All of this is to say that it is possible to construct ontologies for the formal semantics of procedure (and such ontologies exist in the BPMN semantics and in the Z language semantics, for example), but the formal semantics of procedures is not fundamental to ontologies.

 

-Ed

 

 

From: ontolog-forum-bounces@xxxxxxxxxxxxxxxx [mailto:ontolog-forum-bounces@xxxxxxxxxxxxxxxx] On Behalf Of Ali H
Sent: Wednesday, October 01, 2014 6:39 PM
To: [ontolog-forum]
Subject: [ontolog-forum] Ontology vs KR

 

Hello all,

 

I know this is a topic that has been tread over many years and many times, but I recently came across this statement from Brian C. Smith in [1]:

 

Any mechanically embodied intelligent process will be comprised of structural ingredients that a) we as external observers naturally take to represent a propositional account of the knowledge that the overall process exhibits, and b) independent of such external semantic attribution, play a formal but causal and essential role in engendering the behavior that manifests that knowledge.

 

Why is this definition never proffered when discussing "what is an ontology"?

 

It seems to me that those in the field of ontology focus on (a). 

 

Do most (formal) ontologists consider Ontology to be (a), and not (b)?
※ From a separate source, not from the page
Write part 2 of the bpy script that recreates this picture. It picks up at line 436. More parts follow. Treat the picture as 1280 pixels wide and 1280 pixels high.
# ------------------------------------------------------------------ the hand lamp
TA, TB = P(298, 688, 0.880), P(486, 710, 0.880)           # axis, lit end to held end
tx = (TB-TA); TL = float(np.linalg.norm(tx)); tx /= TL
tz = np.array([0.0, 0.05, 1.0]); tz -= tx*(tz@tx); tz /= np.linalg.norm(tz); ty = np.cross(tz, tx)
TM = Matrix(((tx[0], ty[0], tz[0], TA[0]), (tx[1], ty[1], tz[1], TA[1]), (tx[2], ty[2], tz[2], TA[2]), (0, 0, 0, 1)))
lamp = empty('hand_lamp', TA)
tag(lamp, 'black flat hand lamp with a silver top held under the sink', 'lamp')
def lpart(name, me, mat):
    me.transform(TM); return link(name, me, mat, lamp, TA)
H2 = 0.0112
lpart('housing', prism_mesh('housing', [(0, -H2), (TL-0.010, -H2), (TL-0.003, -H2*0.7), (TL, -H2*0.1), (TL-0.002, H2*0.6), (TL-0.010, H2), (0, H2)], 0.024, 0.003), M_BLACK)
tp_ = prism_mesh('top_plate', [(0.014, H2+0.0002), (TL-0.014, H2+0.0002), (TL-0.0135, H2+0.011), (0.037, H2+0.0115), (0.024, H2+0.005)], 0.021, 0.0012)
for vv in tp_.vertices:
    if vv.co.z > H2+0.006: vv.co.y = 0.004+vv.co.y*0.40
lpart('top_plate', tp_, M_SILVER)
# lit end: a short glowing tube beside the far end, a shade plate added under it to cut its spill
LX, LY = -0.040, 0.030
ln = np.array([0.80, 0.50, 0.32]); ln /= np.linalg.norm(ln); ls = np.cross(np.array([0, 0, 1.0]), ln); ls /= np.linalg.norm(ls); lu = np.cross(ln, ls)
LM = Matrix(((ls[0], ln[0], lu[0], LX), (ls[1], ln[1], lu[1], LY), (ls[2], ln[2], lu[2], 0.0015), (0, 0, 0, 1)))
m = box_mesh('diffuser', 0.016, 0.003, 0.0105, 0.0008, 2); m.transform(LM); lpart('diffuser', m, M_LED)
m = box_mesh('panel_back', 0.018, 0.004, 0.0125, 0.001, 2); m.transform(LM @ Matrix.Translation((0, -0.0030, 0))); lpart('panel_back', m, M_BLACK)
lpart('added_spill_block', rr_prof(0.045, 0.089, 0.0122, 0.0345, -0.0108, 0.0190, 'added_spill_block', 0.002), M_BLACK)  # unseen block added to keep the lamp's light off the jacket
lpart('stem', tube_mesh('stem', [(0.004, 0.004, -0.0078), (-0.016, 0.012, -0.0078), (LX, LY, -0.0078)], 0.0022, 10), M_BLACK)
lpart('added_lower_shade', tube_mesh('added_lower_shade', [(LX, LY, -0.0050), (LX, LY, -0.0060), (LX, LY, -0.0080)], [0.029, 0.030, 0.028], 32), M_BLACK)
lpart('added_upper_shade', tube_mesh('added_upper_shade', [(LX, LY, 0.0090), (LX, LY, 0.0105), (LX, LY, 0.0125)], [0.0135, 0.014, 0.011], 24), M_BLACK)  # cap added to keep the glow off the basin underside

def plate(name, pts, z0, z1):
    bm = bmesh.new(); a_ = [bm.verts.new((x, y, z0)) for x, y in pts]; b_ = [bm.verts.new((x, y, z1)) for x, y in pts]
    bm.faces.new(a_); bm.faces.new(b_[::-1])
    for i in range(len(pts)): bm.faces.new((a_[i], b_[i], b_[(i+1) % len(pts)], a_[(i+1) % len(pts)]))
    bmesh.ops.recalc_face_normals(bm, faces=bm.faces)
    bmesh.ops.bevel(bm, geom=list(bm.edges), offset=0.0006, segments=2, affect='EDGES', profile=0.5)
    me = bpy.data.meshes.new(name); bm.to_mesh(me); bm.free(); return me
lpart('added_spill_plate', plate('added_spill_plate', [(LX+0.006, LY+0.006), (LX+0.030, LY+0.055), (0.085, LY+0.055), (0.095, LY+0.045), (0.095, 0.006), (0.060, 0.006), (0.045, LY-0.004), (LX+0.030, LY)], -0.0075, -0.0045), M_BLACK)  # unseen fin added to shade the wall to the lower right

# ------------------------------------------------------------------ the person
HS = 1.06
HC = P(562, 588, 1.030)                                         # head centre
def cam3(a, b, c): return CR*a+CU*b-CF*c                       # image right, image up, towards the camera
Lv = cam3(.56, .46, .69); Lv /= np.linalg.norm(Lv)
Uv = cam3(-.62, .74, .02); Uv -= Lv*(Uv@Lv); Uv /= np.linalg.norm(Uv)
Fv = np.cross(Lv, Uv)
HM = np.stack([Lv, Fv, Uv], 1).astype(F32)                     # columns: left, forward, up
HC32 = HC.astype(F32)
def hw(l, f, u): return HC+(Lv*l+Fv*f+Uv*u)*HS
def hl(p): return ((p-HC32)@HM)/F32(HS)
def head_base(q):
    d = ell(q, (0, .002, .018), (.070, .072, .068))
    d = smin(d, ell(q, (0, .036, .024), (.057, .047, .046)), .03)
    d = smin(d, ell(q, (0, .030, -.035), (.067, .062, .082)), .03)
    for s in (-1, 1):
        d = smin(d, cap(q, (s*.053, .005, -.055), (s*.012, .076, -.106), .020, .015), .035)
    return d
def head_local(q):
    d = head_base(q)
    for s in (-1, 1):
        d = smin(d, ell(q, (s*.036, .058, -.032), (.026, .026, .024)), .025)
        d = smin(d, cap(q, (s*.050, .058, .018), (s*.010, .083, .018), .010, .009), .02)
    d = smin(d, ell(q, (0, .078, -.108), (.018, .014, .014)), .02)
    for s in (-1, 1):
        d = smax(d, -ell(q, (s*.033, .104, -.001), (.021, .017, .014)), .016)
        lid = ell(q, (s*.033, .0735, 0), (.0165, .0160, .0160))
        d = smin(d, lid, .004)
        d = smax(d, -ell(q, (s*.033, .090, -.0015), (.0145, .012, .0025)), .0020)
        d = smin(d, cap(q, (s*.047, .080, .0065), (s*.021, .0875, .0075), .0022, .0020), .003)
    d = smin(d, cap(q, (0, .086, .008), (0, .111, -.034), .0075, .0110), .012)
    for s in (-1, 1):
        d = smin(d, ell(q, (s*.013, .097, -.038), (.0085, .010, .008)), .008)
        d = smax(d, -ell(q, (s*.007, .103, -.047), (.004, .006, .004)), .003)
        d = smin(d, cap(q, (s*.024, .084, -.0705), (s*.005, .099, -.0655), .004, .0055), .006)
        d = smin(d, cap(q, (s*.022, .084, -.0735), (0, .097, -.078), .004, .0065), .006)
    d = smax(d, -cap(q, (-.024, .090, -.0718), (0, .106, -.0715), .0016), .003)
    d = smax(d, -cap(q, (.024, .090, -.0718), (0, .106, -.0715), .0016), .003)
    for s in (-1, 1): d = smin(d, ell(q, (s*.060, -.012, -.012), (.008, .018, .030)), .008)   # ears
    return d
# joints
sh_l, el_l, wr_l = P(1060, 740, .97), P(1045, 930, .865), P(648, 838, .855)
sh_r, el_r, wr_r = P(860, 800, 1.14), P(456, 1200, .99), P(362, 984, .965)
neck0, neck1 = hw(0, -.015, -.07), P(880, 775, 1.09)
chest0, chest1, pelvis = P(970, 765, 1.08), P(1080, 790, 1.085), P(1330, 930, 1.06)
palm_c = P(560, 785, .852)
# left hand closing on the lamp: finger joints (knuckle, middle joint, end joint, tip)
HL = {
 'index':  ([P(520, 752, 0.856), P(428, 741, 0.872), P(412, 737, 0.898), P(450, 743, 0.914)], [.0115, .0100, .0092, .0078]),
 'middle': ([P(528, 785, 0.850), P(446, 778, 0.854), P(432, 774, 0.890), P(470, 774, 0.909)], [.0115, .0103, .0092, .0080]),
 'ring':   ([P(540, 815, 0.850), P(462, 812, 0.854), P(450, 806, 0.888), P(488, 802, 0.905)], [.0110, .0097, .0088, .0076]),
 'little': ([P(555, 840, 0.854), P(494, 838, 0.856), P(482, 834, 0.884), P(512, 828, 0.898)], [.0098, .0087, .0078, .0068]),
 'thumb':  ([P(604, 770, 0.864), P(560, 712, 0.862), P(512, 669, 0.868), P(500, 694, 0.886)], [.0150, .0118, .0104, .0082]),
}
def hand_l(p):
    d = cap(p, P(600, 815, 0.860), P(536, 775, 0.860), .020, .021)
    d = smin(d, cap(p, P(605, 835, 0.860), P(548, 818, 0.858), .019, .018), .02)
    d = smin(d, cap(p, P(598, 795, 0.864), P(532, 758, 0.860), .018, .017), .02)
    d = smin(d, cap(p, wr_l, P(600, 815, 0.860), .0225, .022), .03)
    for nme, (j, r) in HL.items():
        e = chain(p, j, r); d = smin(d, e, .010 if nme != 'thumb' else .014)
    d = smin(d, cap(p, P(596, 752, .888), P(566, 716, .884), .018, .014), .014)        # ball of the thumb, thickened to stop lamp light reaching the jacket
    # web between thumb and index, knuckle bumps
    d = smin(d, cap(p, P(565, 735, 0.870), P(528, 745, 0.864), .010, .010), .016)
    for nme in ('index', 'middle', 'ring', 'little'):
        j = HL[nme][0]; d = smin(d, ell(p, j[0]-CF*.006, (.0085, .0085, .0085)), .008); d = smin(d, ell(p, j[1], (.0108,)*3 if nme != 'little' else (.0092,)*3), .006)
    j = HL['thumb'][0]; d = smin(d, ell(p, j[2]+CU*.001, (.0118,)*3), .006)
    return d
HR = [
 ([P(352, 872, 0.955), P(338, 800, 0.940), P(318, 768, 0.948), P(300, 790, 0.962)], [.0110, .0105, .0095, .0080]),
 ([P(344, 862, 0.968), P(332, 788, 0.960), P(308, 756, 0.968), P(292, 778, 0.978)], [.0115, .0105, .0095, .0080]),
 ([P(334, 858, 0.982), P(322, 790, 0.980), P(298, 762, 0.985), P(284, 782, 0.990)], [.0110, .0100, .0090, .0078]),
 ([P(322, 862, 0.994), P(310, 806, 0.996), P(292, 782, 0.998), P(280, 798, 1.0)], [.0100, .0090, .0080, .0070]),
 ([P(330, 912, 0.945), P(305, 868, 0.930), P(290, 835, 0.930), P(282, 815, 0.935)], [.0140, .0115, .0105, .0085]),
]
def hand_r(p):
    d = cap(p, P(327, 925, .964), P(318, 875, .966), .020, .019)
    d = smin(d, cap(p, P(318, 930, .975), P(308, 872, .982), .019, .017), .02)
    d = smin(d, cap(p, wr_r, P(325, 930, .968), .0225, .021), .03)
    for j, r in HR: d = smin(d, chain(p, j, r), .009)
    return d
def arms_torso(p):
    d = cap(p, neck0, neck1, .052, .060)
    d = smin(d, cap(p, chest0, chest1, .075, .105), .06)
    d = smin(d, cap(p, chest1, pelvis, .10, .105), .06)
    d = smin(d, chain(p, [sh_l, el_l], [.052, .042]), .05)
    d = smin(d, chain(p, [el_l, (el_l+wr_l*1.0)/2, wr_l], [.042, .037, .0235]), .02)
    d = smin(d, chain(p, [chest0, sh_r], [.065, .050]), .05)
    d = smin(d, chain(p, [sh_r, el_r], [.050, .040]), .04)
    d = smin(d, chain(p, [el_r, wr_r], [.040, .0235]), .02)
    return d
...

If so, why not?

 

Lastly, I understand that in pantheon of AI sciences, Ontology is often suggested as a sub-discipline of KR - yet why is there such little cross over from KR to Ontology - or am I simply misinformed (c.f. FOIS vs KR or CommonSenseReasoning as part of AAAI etc) ?

 

[1] Smith, Brian C. (1985). "Prologue to Reflections and Semantics in a Procedural Language". In Ronald Brachman and Hector J. Levesque. Readings in Knowledge Representation. Morgan Kaufmann. pp. 31–40.